__Stored rows__.
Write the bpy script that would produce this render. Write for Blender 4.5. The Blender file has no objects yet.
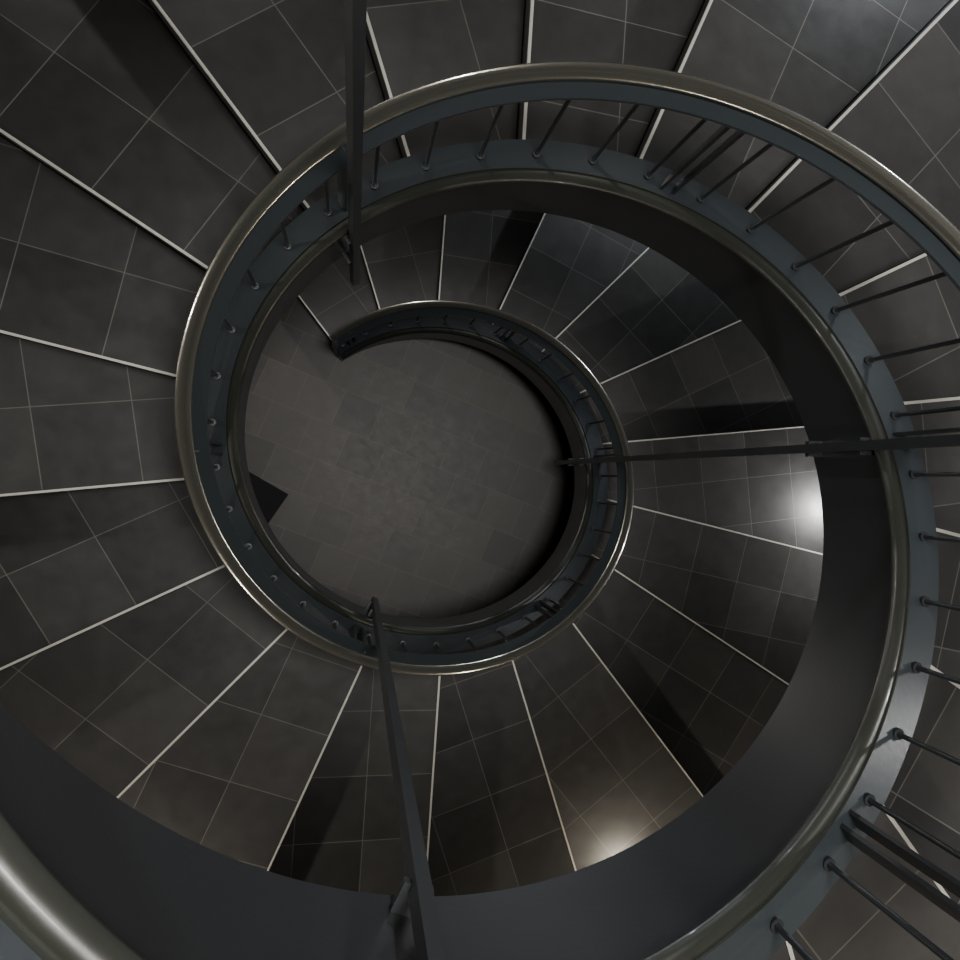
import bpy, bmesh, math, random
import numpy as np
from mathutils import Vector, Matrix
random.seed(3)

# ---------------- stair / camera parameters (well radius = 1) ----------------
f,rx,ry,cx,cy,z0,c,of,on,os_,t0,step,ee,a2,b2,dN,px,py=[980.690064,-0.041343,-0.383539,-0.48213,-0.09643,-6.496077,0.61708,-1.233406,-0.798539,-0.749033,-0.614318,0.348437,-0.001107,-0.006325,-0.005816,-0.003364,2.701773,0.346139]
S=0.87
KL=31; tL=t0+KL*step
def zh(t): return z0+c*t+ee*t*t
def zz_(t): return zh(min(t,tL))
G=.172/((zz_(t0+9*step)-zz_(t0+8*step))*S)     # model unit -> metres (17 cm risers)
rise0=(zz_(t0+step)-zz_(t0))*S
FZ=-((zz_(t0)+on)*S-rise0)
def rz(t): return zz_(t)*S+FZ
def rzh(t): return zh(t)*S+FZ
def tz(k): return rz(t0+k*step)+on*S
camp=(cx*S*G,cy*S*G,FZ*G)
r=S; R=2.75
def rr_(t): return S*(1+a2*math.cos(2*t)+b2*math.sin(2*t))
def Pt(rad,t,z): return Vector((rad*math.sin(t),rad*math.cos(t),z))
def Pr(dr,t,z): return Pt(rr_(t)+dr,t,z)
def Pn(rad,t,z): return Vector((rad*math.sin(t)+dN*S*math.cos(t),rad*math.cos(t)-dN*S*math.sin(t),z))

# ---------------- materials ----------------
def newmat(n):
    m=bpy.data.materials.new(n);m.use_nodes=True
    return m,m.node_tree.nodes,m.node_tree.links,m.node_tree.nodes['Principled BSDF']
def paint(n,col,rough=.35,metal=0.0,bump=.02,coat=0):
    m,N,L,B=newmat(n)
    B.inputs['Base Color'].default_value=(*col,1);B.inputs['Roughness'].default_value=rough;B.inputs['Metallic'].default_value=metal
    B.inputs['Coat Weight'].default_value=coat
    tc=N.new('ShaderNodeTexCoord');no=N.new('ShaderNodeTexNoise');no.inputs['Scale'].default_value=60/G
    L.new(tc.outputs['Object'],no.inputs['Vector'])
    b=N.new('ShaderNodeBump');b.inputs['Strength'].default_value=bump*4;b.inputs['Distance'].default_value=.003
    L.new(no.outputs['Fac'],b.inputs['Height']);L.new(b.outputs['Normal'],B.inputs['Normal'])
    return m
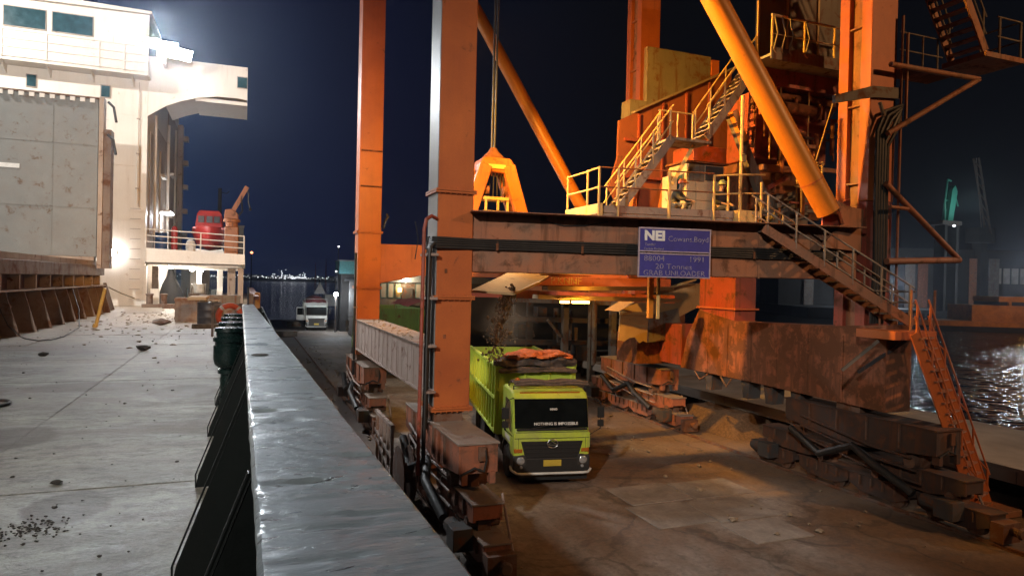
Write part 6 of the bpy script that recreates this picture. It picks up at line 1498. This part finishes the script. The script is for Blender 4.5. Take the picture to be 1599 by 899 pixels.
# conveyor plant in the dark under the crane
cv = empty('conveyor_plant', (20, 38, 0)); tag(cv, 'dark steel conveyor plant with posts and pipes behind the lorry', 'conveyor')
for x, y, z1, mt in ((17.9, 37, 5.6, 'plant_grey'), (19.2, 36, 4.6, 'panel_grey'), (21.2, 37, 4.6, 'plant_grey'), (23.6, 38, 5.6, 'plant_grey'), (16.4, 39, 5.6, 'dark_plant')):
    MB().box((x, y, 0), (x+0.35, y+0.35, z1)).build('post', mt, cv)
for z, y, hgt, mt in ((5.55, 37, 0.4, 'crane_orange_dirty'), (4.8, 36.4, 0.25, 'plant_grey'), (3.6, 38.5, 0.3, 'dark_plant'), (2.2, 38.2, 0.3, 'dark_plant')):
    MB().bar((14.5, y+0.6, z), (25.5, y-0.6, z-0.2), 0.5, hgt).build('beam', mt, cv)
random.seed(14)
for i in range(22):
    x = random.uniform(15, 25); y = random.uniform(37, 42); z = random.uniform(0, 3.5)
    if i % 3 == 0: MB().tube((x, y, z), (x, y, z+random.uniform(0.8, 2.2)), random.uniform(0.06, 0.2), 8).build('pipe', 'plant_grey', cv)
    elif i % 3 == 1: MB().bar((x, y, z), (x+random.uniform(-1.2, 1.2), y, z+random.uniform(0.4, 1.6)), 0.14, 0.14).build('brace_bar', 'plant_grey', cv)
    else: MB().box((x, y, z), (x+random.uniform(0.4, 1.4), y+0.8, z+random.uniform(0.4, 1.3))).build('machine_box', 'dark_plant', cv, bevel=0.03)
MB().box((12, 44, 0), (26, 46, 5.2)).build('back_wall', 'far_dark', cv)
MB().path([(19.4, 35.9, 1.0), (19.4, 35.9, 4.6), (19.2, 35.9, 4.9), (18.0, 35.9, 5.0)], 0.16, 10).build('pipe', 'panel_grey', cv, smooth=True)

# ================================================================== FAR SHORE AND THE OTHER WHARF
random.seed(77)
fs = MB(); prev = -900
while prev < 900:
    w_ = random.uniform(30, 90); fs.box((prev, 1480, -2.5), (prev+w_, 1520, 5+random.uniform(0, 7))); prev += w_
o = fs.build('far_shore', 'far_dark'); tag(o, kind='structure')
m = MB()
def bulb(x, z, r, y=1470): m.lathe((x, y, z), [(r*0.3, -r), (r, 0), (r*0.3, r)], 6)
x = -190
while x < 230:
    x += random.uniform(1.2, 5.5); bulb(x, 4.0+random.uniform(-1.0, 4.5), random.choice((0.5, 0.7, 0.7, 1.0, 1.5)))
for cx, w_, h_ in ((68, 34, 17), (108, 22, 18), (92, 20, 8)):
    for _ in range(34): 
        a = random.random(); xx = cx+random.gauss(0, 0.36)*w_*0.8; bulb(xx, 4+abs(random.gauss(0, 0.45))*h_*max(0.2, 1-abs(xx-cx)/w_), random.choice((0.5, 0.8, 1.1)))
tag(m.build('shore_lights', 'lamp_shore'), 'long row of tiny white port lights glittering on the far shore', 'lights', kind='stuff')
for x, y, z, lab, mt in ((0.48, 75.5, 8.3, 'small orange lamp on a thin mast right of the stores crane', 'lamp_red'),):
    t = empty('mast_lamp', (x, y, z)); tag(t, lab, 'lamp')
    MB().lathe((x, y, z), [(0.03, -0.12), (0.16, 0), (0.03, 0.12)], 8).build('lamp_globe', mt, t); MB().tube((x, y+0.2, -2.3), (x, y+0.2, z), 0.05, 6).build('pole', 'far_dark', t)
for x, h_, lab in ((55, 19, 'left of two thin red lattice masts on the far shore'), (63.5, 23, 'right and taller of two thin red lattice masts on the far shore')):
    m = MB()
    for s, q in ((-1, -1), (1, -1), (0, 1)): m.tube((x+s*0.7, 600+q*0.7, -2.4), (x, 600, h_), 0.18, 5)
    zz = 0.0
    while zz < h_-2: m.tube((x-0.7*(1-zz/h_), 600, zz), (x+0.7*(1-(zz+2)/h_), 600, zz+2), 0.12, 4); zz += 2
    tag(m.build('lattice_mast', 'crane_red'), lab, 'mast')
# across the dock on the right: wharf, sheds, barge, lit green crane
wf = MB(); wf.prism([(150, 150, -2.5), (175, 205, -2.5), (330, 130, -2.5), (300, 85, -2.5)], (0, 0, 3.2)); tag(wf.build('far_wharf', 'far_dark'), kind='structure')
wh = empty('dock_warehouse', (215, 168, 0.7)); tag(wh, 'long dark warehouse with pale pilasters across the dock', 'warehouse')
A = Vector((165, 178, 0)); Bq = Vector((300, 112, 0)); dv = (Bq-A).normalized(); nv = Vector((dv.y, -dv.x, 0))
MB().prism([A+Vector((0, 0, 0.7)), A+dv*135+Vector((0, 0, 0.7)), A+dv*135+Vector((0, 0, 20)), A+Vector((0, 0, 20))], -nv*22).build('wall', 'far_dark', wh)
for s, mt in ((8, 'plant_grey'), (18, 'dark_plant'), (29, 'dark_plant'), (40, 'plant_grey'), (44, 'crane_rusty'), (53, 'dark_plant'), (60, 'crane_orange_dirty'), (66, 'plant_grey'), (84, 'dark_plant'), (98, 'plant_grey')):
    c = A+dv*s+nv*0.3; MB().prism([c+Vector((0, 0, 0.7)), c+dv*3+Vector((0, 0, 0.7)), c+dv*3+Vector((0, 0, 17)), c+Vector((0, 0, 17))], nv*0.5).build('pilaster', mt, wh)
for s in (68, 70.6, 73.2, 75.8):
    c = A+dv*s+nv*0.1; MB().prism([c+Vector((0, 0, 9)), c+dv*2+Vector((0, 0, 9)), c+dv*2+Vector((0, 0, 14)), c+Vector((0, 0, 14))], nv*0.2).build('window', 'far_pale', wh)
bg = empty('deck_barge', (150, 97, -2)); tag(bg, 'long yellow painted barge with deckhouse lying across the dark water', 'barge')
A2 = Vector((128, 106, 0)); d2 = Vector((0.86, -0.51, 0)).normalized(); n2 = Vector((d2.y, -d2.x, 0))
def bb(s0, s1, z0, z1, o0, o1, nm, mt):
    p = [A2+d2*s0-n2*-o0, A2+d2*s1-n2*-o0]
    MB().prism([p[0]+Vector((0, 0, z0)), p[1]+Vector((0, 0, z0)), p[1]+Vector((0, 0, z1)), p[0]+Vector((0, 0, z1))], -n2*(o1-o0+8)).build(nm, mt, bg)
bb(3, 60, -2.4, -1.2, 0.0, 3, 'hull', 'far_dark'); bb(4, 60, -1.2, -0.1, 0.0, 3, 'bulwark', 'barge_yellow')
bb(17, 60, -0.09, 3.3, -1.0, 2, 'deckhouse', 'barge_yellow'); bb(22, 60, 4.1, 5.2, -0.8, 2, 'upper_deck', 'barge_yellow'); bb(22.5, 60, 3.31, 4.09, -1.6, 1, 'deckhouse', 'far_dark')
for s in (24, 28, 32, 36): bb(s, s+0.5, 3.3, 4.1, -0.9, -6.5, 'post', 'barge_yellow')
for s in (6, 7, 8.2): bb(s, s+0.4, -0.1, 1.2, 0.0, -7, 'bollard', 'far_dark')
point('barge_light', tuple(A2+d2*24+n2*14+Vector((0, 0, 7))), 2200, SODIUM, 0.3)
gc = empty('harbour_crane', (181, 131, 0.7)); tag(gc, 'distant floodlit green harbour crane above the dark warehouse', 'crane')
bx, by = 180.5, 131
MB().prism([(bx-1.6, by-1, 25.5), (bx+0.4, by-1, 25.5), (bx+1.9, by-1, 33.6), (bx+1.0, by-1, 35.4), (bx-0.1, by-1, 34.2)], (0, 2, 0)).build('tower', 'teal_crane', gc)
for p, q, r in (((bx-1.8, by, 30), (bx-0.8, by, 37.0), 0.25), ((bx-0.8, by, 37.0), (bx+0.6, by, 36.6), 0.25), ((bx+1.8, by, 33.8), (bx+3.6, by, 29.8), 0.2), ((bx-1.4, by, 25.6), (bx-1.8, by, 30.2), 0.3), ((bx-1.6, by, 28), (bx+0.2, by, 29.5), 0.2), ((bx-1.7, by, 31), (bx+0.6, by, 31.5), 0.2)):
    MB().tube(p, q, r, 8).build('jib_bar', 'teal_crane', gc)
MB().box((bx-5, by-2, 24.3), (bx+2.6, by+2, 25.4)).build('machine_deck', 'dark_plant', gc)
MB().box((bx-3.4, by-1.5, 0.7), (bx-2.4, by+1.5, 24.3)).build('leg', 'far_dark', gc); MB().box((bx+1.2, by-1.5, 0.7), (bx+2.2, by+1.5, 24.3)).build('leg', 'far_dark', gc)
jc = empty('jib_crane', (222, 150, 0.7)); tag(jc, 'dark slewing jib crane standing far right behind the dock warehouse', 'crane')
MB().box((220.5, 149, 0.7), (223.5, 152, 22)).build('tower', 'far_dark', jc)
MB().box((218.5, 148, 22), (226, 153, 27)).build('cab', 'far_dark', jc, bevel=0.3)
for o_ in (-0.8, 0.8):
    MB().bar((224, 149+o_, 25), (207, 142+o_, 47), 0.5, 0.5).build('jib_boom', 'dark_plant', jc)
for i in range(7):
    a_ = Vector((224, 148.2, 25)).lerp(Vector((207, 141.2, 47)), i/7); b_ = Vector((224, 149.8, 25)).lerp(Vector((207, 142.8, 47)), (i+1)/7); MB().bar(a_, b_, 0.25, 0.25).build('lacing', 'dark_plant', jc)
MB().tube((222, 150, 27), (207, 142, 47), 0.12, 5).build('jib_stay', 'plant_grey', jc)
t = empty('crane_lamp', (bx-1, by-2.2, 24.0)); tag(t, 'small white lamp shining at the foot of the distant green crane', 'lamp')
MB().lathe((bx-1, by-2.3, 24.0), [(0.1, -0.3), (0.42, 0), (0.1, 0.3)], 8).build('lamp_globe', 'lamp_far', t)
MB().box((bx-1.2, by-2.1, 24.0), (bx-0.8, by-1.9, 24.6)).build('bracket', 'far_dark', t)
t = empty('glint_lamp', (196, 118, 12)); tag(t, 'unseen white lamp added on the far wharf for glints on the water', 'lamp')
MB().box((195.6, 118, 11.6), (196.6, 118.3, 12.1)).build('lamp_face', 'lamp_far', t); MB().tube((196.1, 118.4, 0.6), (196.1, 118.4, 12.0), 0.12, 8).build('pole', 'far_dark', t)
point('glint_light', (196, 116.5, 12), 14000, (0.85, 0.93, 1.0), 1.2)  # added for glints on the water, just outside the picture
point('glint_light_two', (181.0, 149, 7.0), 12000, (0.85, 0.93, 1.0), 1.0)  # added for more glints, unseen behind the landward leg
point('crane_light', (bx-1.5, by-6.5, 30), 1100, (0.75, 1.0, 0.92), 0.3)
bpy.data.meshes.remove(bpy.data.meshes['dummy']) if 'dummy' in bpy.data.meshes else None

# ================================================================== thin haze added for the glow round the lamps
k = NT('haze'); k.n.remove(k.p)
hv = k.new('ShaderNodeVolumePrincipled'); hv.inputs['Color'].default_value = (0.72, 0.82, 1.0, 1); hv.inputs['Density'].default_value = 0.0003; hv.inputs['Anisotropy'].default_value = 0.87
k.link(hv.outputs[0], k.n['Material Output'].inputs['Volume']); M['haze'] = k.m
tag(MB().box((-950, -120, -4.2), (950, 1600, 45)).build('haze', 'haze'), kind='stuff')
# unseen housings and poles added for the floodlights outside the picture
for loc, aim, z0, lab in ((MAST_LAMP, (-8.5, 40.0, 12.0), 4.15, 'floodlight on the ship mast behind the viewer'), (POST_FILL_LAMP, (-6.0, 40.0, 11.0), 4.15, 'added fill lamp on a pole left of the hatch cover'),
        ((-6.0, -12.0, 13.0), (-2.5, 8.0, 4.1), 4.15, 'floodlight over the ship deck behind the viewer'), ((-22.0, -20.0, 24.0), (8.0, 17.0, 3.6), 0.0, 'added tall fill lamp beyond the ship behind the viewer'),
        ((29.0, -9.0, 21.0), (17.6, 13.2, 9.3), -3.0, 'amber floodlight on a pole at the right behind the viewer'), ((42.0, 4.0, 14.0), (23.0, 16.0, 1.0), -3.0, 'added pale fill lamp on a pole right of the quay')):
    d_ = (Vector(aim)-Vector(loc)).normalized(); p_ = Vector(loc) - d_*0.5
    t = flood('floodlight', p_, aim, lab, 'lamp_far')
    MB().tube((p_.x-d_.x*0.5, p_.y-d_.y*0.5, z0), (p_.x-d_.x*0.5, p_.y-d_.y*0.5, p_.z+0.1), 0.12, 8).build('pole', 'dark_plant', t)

__What is expected__.
Pictures excluded, repeat exactly the lines from the top of the material through the line with "random.seed(3)", including both of those lines.

__Completed exercise__.
Write the bpy script that would produce this render. Write for Blender 4.5. The Blender file has no objects yet.
import bpy, bmesh, math, random
import numpy as np
from mathutils import Vector, Matrix
random.seed(3)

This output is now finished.